09.24.07

What’s Next in Art & Design?

  • Posted by: Ben Drake

Four of our designers shared their answers in an office-wide discussion session last Friday. The first 2 presented their thoughts on how we’d get to what’s next, and the last 2 focused on a couple of emerging trends in interactivity.

The Future of Art & Design, Via Kanye West Designer 1: Adam Puncochar

Adam showed how Kanye West evolves culture by opening himself up to the influence of other artists, musicians, designers, and more. Picking 4 of West’s collaborators—Daft Punk, Takashi Murakami, Jeremy Scott, and So Me —Adam showed how West’s own work has grown from project to project.

The crucial point was not that West is plagiarizing (he’s not), or even that he’s standing on the shoulders of giants (he is, but so are the best of us). It’s how he interacts with current culture, mixing parts of it together and adding his own art to it, creating something new. Then the rest of us can react to that, pushing everything forward again. And so on.

Isn’t this the roadmap to the future of art and design? Be like Kanye West. Develop something new by building on what’s now. Insert yourself into it, and move it forward.

I’ve always loved how one person like West can take you into a web of influences. Kanye West might not be your touchstone, but take your favorite artist and see where he or she can lead you. It’s like self-improvement through six degrees of Kevin Bacon. Just try somebody cooler than Kevin Bacon.
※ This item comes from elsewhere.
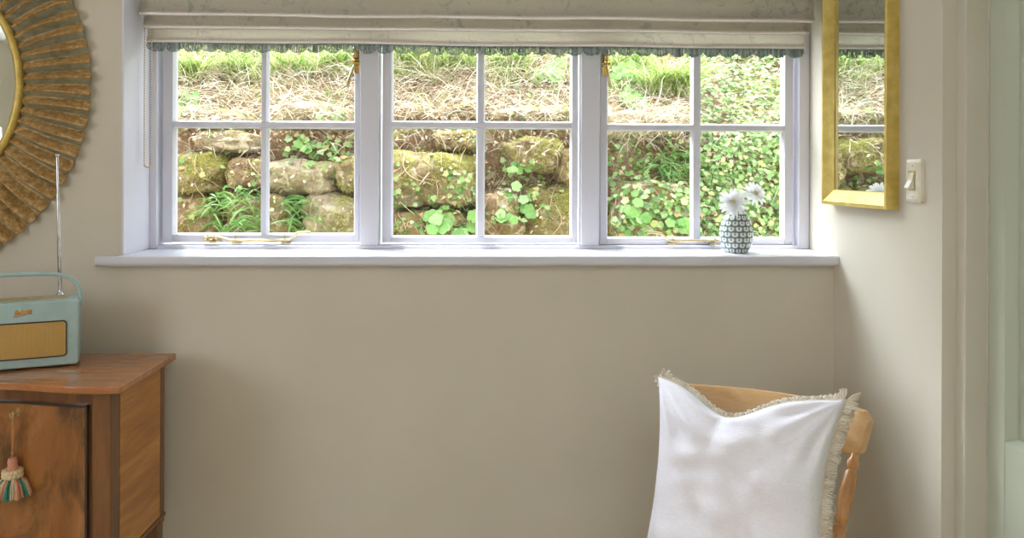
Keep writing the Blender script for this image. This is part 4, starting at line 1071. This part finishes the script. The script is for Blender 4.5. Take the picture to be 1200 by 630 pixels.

Hybrid Spaces, Via Holland Designer 2: Shawn Hoekstra

Our own Dutch Boy, Shawn shared part of how he’s lately been trying to force himself to move into the future of art and design. Starting with some of the great architecture in Holland, he focused on what he calls “hybrid spaces”—spaces that mix, deconstruct, or redefine interactive and “real” spaces.

Among his wealth of examples and thoughtstarters: a Dutch park that seeks to reimagine a cultural space in a park supported by corporate grants. A museum with an interactive collection that lets you sort and make your own connections between pieces. A house split in half by a power saw. Koolhaas’ Prada store. Projection bombing that turns outdoor space into a graffiti artist’s screen.

Shawn’s underlying idea was that we need to force ourselves to question how we interact with our computer screens, and how we expect them to interact with the world.